Friday, September 27, 2013

The Law Will Melt Your Face


Probably, the first time you watched it, you didn’t get to see it. I didn’t get to see it until I was old enough to watch it on my own, and even then, I was afraid to look.

What am I talking about? Why, the face-melting scene at the end of Raiders of the Lost Ark, of course. We watched that movie dozens of times when I was a kid; it must have been one of my parents’ favorites. But every time we came to the crucial moment, when Belloq opens the Ark of the Covenant, adult hands were placed over my eyes, fast-forward buttons were pressed, and adolescent innocence was preserved.

Looking at the scene with desensitized 2013 eyes, it’s actually pretty ridiculous…but invested with some pretty heavy theological significance:

 

There are three important things to be said about this scene:

First, movie special effects have come a long way.

Second, Indiana Jones has a deep, wide, and proper anthropology. 
When the power of God begins to emerge from the Ark, Indy knows that there is no moral difference between him, the Nazi flunkies who are just along for the ride, and Belloq and Major Toht, the baddest of the bad guys. We humans spend a lot of time trying to place ourselves on the scales of humankind, seeing who is better than us and who is worse. Of course, we much prefer it when we can find someone worse…it means we can convince ourselves, if only for a moment, that we’re doing okay.

Indiana Jones might well survey the scene and think that he’s better than the Nazi foot soldiers, and certainly better than their leadership, which just wants to use the Ark to create an invincible army to serve “der Führer.” Indy could tell himself that the wrath of God would be far too busy destroying all of those people to bother with a couple of righteous on-the-side-of-good adventurers. But Jones’ anthropology is deeper than that. He knows that God doesn’t judge like we humans judge. We look on the outside (and see the Nazi insignia and heretically-worn priestly robes) but God looks on the heart (1 Samuel 16:7). He also understands that hearts are “deceitful above all things and beyond cure” (Jeremiah 17:9).

Jones’ anthropology is wider than that, too. He knows that his heart is, in final analysis, just as twisted as the Nazi hearts that surround him: “There is no one righteous, not even one; there is no one who understands; there is no one who seeks God. All have turned away, they have together become worthless; there is no one who does good, not even one” (Romans 3:10-12).

And so he tells Marion to close her eyes, and to keep them shut until the wrath of God has done its work, bringing us to our third important observation:

Third, the Law of God is a merciless killer.

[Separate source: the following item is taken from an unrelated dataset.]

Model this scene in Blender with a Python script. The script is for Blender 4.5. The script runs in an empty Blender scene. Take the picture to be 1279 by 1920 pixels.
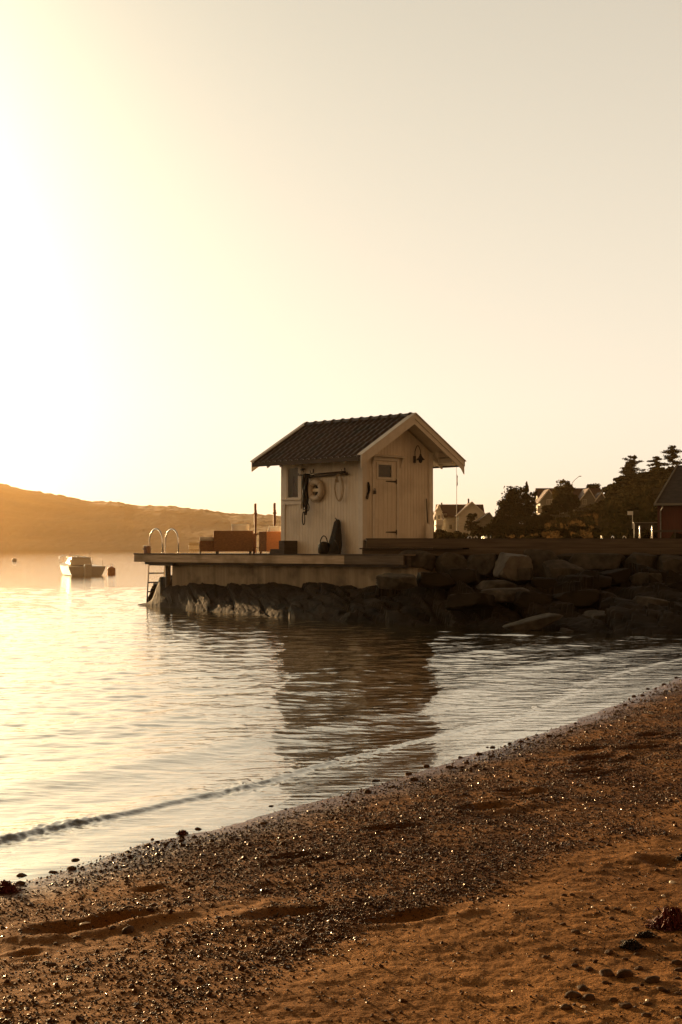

When the beautiful spirits arise from the sands contained within the Ark, Indiana Jones knows what’s coming: death and destruction (2 Corinthians 3:6). The Ark held the 10 Commandments, the Law given by God to Moses as a reflection of his holiness. Indy knows that the Law of God is not something to be trifled with, not something to be controlled, not something to be overcome.

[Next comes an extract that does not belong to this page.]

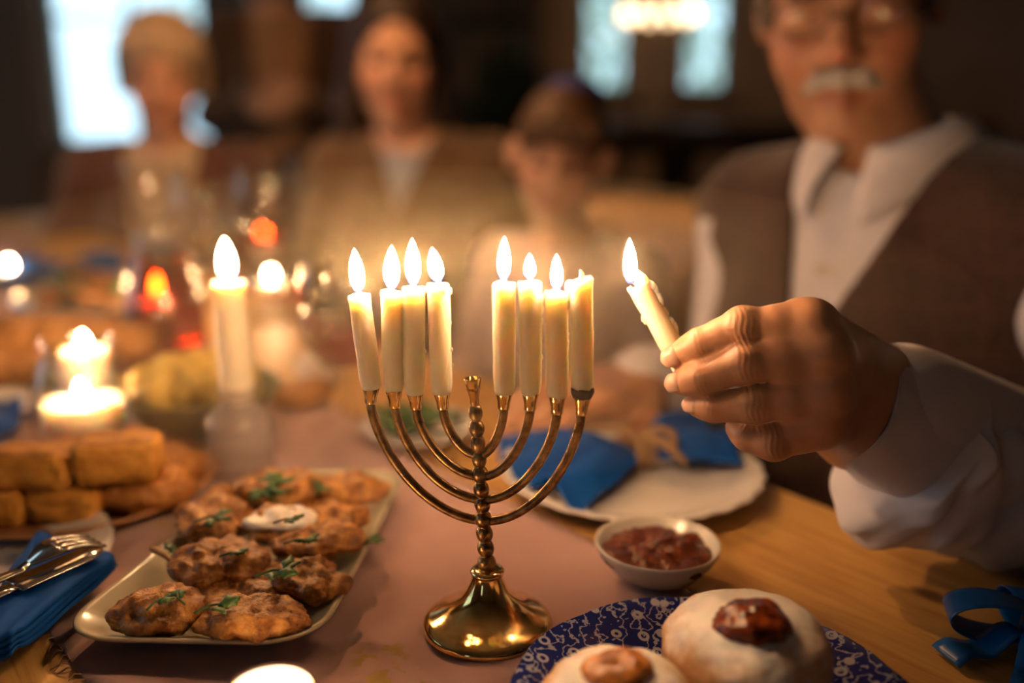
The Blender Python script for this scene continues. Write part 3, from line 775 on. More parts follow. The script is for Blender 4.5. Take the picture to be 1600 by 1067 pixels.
# ------------------------------------------------------------------ flames and candles
fl_me = None
def flame(base, height, width, parent, tilt=(0, 0)):
    global fl_me
    if fl_me is None:
        prof = [(.0, 0), (.18, .015), (.30, .06), (.40, .15), (.47, .27), (.5, .38), (.475, .52), (.40, .66), (.28, .80), (.14, .92), (.05, .98), (0, 1.0)]
        o = MB().lathe([(max(r, 1e-5), z) for r, z in prof], seg=14).build('flame', MT['flame'], None); fl_me = o.data; bpy.data.objects.remove(o)
    o = bpy.data.objects.new('flame', fl_me); link(o, parent)
    o.location = Vector(base) - offs(parent); o.scale = (width, width, height)
    o.rotation_euler = (tilt[0], tilt[1], 0)
    return o
def mplane(px, py, B, yaw):
    """point of the pixel on the upright plane through B turned by yaw"""
    nrm = Vector((math.sin(yaw), math.cos(yaw), 0)); d = ray(px, py); o = Vector((0, 0, CAM_H))
    return o + d * ((B - o).dot(nrm) / d.dot(nrm))
def candle(base, top, r, label, flame_px=None, tilt=(0, 0), drips=(), seed=0, group='candles in the brass candle holder', fl_h=None, fl_w=.0078, char=False, slant=0.0):
    """a tapered wax candle with wick, flame and wax runs; drips: (angle, z fraction, size)"""
    base = Vector(base); top = Vector(top); ax = top - base; L = ax.length; A = basis(ax, (1, 0, 0))
    root = empty('candle', base); tag(root, label, 'candle', group)
    rn = random.Random(seed)
    seg = 28
    prof = [(r * .78, -.0012), (r * .90, .0006), (r * .97, .004), (r, .012)] + [(r * (1 - .02 * math.sin(q * 9 + seed)), L * q) for q in (.3, .5, .7, .85)] + [(r * 1.0, L - .003), (r * 1.03, L - .0012), (r * .97, L + .0002), (r * .8, L - .0002), (r * .45, L - .0016), (r * .1, L - .002), (1e-5, L - .002)]
    mb = MB(); mb.lathe(prof, base, seg, A)
    for i, vv in enumerate(mb.V):
        loc = A.transposed() @ (vv - base)
        n = mnoise.fractal(Vector((loc.x * 160 + seed * 3, loc.y * 160, loc.z * 90)), .8, 2, 2)
        k = r * .05 * n
        d = Vector((loc.x, loc.y, 0)); d = d.normalized() if d.length > 1e-6 else d
        nl = loc + d * k
        if loc.z > L - .006: nl.z += n * .0007 + slant * loc.x
        mb.V[i] = base + A @ nl
    mb.build('wax_body', MT['wax'], root)
    for (a, zf, s) in drips:
        c = base + A @ Vector((math.cos(a) * r * .97, math.sin(a) * r * .97, L * zf))
        MB().blob(c, s, s, s * rn.uniform(1.3, 2.6), A, amp=s * .35, freq=500, seg=12, ring=10, seed=seed).build('wax_drip', MT['wax'], root)
    wt = base + A @ Vector((0, 0, L + .0045))
    MB().tube([base + A @ Vector((0, 0, L - .004)), base + A @ Vector((.0003, 0, L + .002)), wt], [.0012, .0010, .0006], 8).build('wick', MT['wick_white'], root)
    if fl_h: flame(base + A @ Vector((0, 0, L + .0012)), fl_h, fl_w, root, tilt)
    if char:
        MB().lathe([(r * .84, -.001), (r * 1.0, .001), (r * 1.04, .0022), (r * 1.02, .0034), (r * .98, .0044)], base, 24, A, lambda a, i: 1 + .04 * math.sin(a * 5 + i)).build('scorched_ring', MT['char'], root)
    return root, A, L

# ------------------------------------------------------------------ the menorah
MBASE = gr(762, 972, RZ + .002); MYAW = math.radians(8)
men = empty('menorah', (MBASE.x, MBASE.y, RZ - .001)); tag(men, 'nine-branched brass menorah with a flared round foot on the runner', 'menorah')
mp_ = lambda x, y: mplane(x, y, MBASE, MYAW)
px_m = 2.96e3                                              # pixels per metre around the menorah
def wpx(p): return p / px_m
# foot
zz0 = RZ
foot = [(.0325, zz0), (.0332, zz0 + .0010), (.0331, zz0 + .0028), (.0320, zz0 + .0042), (.0296, zz0 + .0056), (.0258, zz0 + .0072), (.0213, zz0 + .0094), (.0168, zz0 + .0126),
        (.0130, zz0 + .0166), (.0103, zz0 + .0212), (.0083, zz0 + .0262), (.0075, zz0 + .0288), (.0074, zz0 + .0294), (.0085, zz0 + .0299), (.0088, zz0 + .0312), (.0080, zz0 + .0322), (.0058, zz0 + .0330)]
def lean(z):
    """the stem leans a little to the left as it rises"""
    t = max(0, (z - .035) / .10)
    return Vector((MBASE.x, MBASE.y, 0)) + Vector((math.cos(MYAW), -math.sin(MYAW), 0)) * (-.0062 * t)
MB().lathe(foot, (MBASE.x, MBASE.y, 0), 56).build('foot', MT['brass'], men)
ztop = mp_(738, 632).z; zst0 = zz0 + .0318
mb = MB(); prof = []
nb = 11
zs = []
n = 150
for i in range(n + 1):
    z = zst0 + (ztop - zst0) * i / n; ph = (i / n * nb) % 1
    big = 1.0 if int(i / n * nb) % 3 else 1.25
    r = .0023 + .0013 * big * math.sin(math.pi * ph) ** .7 - (.0003 if ph < .06 or ph > .94 else 0)
    r *= 1.25 - .3 * i / n
    prof.append((r, z))
seg = 16; V = []; F = []
for i, (r, z) in enumerate(prof):
    c = lean(z)
    for k in range(seg):
        a = 2 * math.pi * k / seg; V.append((c.x + r * math.cos(a), c.y + r * math.sin(a), z))
for i in range(len(prof) - 1):
    for k in range(seg):
        k2 = (k + 1) % seg; F.append((i * seg + k, i * seg + k2, (i + 1) * seg + k2, (i + 1) * seg + k))
mb.add(V, F).build('stem', MT['brass_dull'], men)
def socket(top, bot, r0, r1, name='candle_cup'):
    top, bot = Vector(top), Vector(bot); A = basis(top - bot); L = (top - bot).length
    return MB().lathe([(r0 * .8, -.0012), (r0, 0), (r0 * 1.02, L * .3), (r1 * .93, L * .85), (r1, L * .97), (r1 * .98, L), (r1 * .86, L), (r1 * .8, L * .6), (1e-5, L * .5)], bot, 28, A).build(name, MT['brass'], men)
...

When we come face-to-face with the Law, we see how short of its standard we fall, and we die. This is no exaggeration. We have all come to see ourselves as the sum of our achievements. We say things like, “I am a good father," "I am a college professor," "I am a pastor," or "I am a good Christian.” When we are shown to be fraudulent or failures…our lives crash in upon themselves. This is nothing less than a death, and a much more painful death than our literal and physical one because we are cursed to live through it.

The Bible also claims that the law kills, and literally. When Moses brought the law down from the mountain, finding the Israelites worshipping the golden calf, three thousand people died (Exodus 32). Life under and with the law killed the entire first generation of Israelites who had come out of Egypt before the Promised Land was reached (the Book of Numbers). Death is real result of interaction with the Law of God.

Too often, we set our sights on being a better father, or a college professor with tenure, or the pastor of a larger congregation, or a more sanctified Christian. We don’t know that, by doing this, we are willingly placing ourselves in front of the firing squad of the Law. We forget that the Law melts faces.

Of course,we cannot simply close our eyes to the law, “engraved in letters on stone,” as Indiana Jones did. It is too powerful, and will bring only death and destruction. We have a better hope than he had, though: the hope found in a resurrected Savior, who promised to fulfill the law on our behalf, stare its destructive power in the maw, and give his victory to us.